Kewenangan dari Desa Adat Jimbaran ini juga dapat dikategorikan sebagai otonomi yang dimiliki oleh masyarakat hukum adat. Hak tradisional dari masyarakat hukum adat menjadi otonomi bagi masyarakat hukum adat tersebut. Pembagian otonomi masyarakat hukum adat meliputi :
-
(1) Kekuasaan membentuk hukumnya sendiri;
-
(2) Kekuasaan melaksanakan pemerintahan;
-
(3) Kekuasaan dalam melakukan pengamanan;
-
(4) Kekuasaan melakukan peradilan sendiri.9
Akan tetapi dalam lingkup Banjar Adat tidak dapat dilakukan kekuasaan untuk melakukan peradilan. Dengan pemaparan tersebut diatas maka dapat dinyatakan bahwasanya merupakan representasi dari Desa Adat Jimbaran yang memiliki Kewenangan untuk melakukan perlindungan hukum sepanjang tidak bertentangan dengan Awig-Awig Desa Adat dan juga ketentuan Peraturan Perundang-Undangan.
-
3.2 Bentuk Upaya Perlindungan Hukum dan Pelestarian Tradisi Siat Yeh Yang
Dilaksanakan Oleh Desa Adat Jimbaran
Sebutan bagi perlindungan hukum dalam Bahasa Inggris disebut dengan legal protection. Perlindungan hukum merupakan perlindungan yang diberikan oleh hukum atau dengan menggunakan sarana hukum sehingga dapat disimpulkan bahwa perlindungan hukum merupakan perlindungan yang diberikan berdasarkan dengan hukum dan
perundang-undangan.10 Satjipto Raharjo juga memliki pandangan terkait perlindungan hukum bahwa perlindungan hukum adalah pengayoman Hak Asasi Manusia agar masyarakat dapat menikmati hak yang diberikan oleh hukum.11
Perlindungan hukum kepada masyarakat hukum adat berikut juga hak-hak tradisionalnya, diperlukan praktik berhukum yang tidak hanya berpijak pada teks undang-undang saja. Akan tetapi harus berpijak pada konteks kebutuhan mendasar masyarakat hukum adat.12 Upaya perlindungan hukum terhadap sebuah tradisi atau warisan budaya tak benda tersebut memiliki tujuan agar tradisi atau warisan budaya tak benda tersebut tidak hilang tergerus oleh jaman dan modernisasi disamping adanya kepastian hukum dalam melindungi sebuah warisan budaya tak benda tersebut. Disamping itu upaya perlindungan tersebut dilakukan dengan harapan daerah setempat memiliki ciri tersendiri sesuai dengan tradisi atau warisan budaya tak benda yang ada di wilayahnya. Dalam perspektif Hak Cipta berdasarkan UUHC mengenai EBT telah diatur di dalam Pasal 38 Ayat (1) UUHC yang mengatur bahwa Hak Cipta atas ekspresi budaya tradisional dipegang oleh negara.6 Apabila mencermati ketentuan tersebut bahwa Hak Cipta atas EBT ada pada Negara, dalam hal ini pemerintah pusat maupun daerah sebagai representasi Negara menguasai EBT tersebut. Lebih lanjut, mengenai perlindungan EBT, juga telah diatur dan ditegaskan kembali di dalam Pasal 39 UUHC. 8 Dalam hal jangka waktu perlindungan EBT yang merupakan salah satu objek dari Hak Cipta yang dilindungi tanpa batas waktu sebagaimana diatur dalam Pasal 60 UUHC.

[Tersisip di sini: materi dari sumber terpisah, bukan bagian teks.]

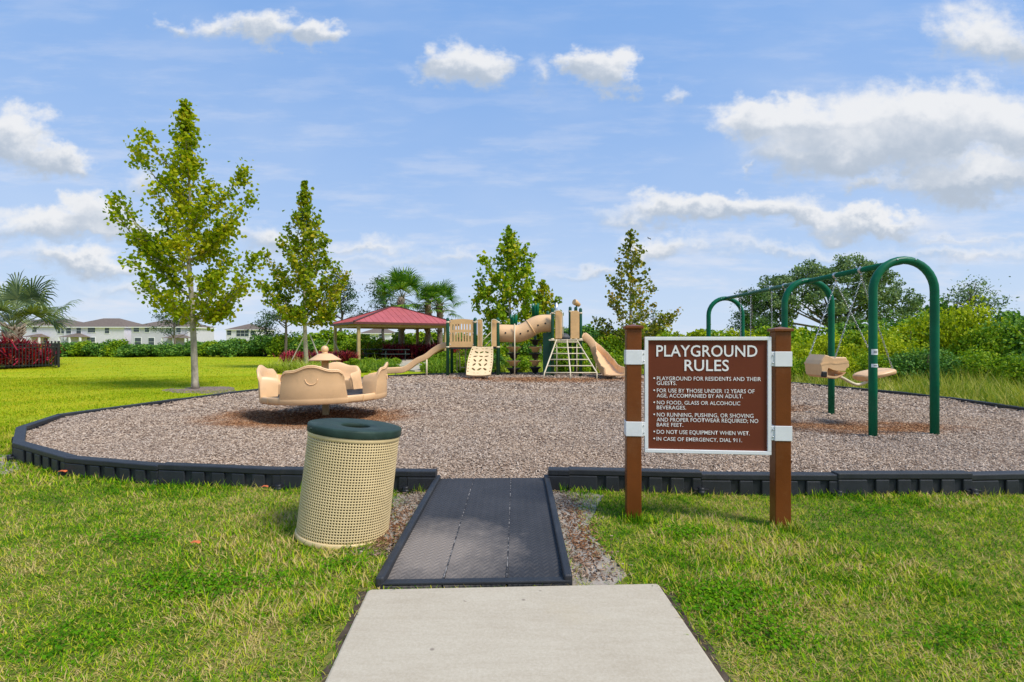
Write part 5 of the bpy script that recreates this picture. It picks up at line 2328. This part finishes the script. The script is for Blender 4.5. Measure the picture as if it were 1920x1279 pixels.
PINE = leaf_mat('dark_pine_needles', [(0.0, (0.018, 0.045, 0.018)), (0.5, (0.045, 0.098, 0.033)), (1.0, (0.09, 0.15, 0.045))], .15, .6, .2, .6)
PINE_L = leaf_mat('bright_pine_needles', [(.0, (.02, .06, .012)), (.5, (.05, .12, .02)), (1.0, (.10, .18, .03))], .2, .6, .2, .6)
pine('slim dark pine tree beyond the lawn, just left of the second young tree', (-19.9, 45, 0), 5.0, 3.0, 2.1, 31, 15)
pine('dark pine tree peeking out on the right of the second young tree', (-15.0, 45, 0), 7.2, 3.6, 1.9, 32, 24)
pine('dark green pine tree rising behind the left side of the pavilion roof', (-11.3, 45, 0), 6.5, 3.0, 2.2, 33, 26)
pine('dark spreading pine in front of the pale grey house', (-39.6, 60, 0), 4.9, 2.2, 2.6, 34, 22)
pine('bright green pine showing between the two far swing arches', (18.7, 40, 0), 5.0, 1.6, 1.4, 35, 26, PINE_L)
pine('small pine top poking above the shrubs left of the far swing arch', (11.0, 40, 0), 2.9, 1.4, .9, 36, 10)
pine('small dark pine behind the shrubs right of the lone distant house', (-22.6, 47, 0), 3.1, 1.6, .9, 37, 9)


def fan_palm(label, loc, H, crown, nf, seed, m, trunk_r=.17, droop=.5, group='palms', el0=-.35, fl=.52):
    rg = np.random.default_rng(seed)
    t = thing('palm_tree', label, 'palm tree', loc, group=group)
    mb = MB()
    n = 14
    prof = []
    for i in range(n + 1):
        z = H * i / n
        r = trunk_r * (1.15 - .25 * i / n) * (1 + .10 * (i % 2))
        if i > n - 4:
            r *= 1.25
        prof.append((r, z))
    mb.lathe(prof, (0, 0, 0), 12)
    # old leaf bases
    for i in range(46):
        z = H * rg.uniform(.45, 1.0)
        az = rg.uniform(0, 2 * PI)
        r = trunk_r * 1.0
        mb.tube([(r * math.cos(az), r * math.sin(az), z), (1.9 * r * math.cos(az), 1.9 * r * math.sin(az), z + .28)], [.06, .03], 5)
    mb.build('trunk', PALMBARK, t, local=True)
    V, S, I, Rr = [], [], [], []
    off = 0
    pet = MB()
    for i in range(nf):
        az = i * 2.39996 + rg.normal(0, .2)
        el_ = np.interp(i / nf, [0, .5, 1], [el0, .5, 1.35]) + rg.normal(0, .12)
        L = crown * rg.uniform(.42, .55)
        d = Vector((math.cos(az) * math.cos(el_), math.sin(az) * math.cos(el_), math.sin(el_)))
        a = Vector((0, 0, H - .05))
        hub = a + d * L - Vector((0, 0, .10 * L))
        pet.tube([a, a.lerp(hub, .5) + Vector((0, 0, .04)), hub], [.03, .022, .014], 5, caps=False)
        side = d.cross(Vector((0, 0, 1))).normalized()
        upv = side.cross(d)
        nl = 24
        FL = crown * fl * rg.uniform(.85, 1.1)
        for k in range(nl):
            f = (k + .5) / nl * 2 - 1
            an = f * 2.1
            dl = (d * math.cos(an) + side * math.sin(an) + upv * (.25 * math.cos(an) - .15)).normalized()
            Lk = FL * (1 - .25 * abs(f))
            w = .058 * FL
            nn = dl.cross(upv).normalized()
            dz = droop * rg.uniform(.6, 1.4)
            p0 = hub
            p1 = hub + dl * Lk * .55
            p2 = p1 + (dl + Vector((0, 0, -dz))).normalized() * Lk * .3
            p3 = p2 + (dl + Vector((0, 0, -dz * 2.6))).normalized() * Lk * .25
            V += [p0 - nn * w * .25, p0 + nn * w * .25, p1 + nn * w * .6, p1 - nn * w * .6, p2 + nn * w * .4, p2 - nn * w * .4, p3]
            I += [off + q for q in (0, 1, 2, 3, 3, 2, 4, 5, 5, 4, 6)]
            S += [4, 4, 3]
            Rr += [rg.uniform(0, 1)] * 7
            off += 7
    me = np_mesh('fronds', np.array([list(v) for v in V]), np.array(S), np.array(I), {'rnd': np.array(Rr)})
    link_mesh('fronds', me, m, t)
    pet.build('stems', mat('palm_stem', (.14, .17, .07), .6, .2, 4), t, local=True)


PALM_S = leaf_mat('silver_green_palm', [(0.0, (0.07, 0.119, 0.063)), (0.5, (0.154, 0.21, 0.119)), (1.0, (0.308, 0.35, 0.14))], .25, .45, .2, .8)
PALM_G = leaf_mat('bright_green_palm', [(0.0, (0.038, 0.128, 0.012)), (0.5, (0.098, 0.225, 0.018)), (1.0, (0.24, 0.36, 0.03))], .3, .45, .2, .8)
fan_palm('silvery fan palm standing behind the black fence at the left edge', (-26.9, 27.6, -.05), 2.2, 4.15, 20, 41, PALM_S, .28, .42, el0=.35, fl=.36)
fan_palm('tallest fan palm rising behind the pavilion roof', (-8.75, 40.5, -.05), 4.9, 3.1, 22, 42, PALM_G, .22, .3, fl=.42)
fan_palm('fan palm with brown trunk behind the right end of the pavilion roof', (-6.6, 40.2, -.05), 4.5, 2.1, 18, 43, PALM_G, .19, .35, fl=.42)
fan_palm('rightmost fan palm, next to the slide tower of the play structure', (-5.75, 40.8, -.05), 4.4, 2.5, 20, 44, PALM_G, .2, .35, fl=.42)


def lobed_bush(name, seed, n, nl, size, spread, tall, twig=True):
    """leaf cloud in a lumpy unit bush about 1 m radius, tall x high"""
    rg = np.random.default_rng(seed)
    cs = []
    for i in range(nl):
        az = rg.uniform(0, 2 * PI)
        r = spread * rg.uniform(0, 1) ** .6
        z = tall * rg.uniform(.22, .80) * (1 - .35 * (r / spread) ** 2)
        cs.append((r * math.cos(az), r * math.sin(az), z, rg.uniform(.22, .42)))
    cs = np.array(cs)
    pick = rg.integers(0, nl, n)
    d = noise_dirs(n, rg)
    rad = cs[pick, 3] * (rg.uniform(.35, 1.0, n) ** .45) * (1 + .25 * np.sin(7 * d[:, 0] + pick) * np.sin(6 * d[:, 2] + 2 * pick))
    sprig = rg.uniform(0, 1, n) < .10
    rad = np.where(sprig, rad * rg.uniform(1.05, 1.5, n), rad)
    C = cs[pick, :3] + d * rad[:, None] * np.array([1, 1, .95])
    C[:, 2] = np.abs(C[:, 2]) + .02
    Nn = d * .8 + noise_dirs(n, rg) + np.array([0, 0, .35])
    rnd = np.clip(rg.uniform(0, .7, n) + rg.uniform(0, .3, nl)[pick], 0, 1)
    return leaf_mesh(name, C, Nn, size, rnd, .2, rg, .75)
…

Suatu budaya dan tradisi lahir karena adanya cipta rasa dan karsa manusia dalam suatu kelompok masyarakat, termasuk yang terjadi di Indonesia. Segala kreativitas itulah yang kemudian menghasilkan budaya dan tradisi sebagai bentuk karya-karya intelektual yang bernilai tinggi di tengah perkembangan dunia saat ini. Keadaan ini menjadi peluang terjadinya tindakan pengakuan oleh pihak yang tidak bertanggung jawab akibat lemahnya perlindungan hukum oleh pemerintah.13 Meingingat kekayaan intelektual seperti budaya dan tradisi merupakan sebuah ekspresi budaya tradisional (selanjutnya disebut EBT)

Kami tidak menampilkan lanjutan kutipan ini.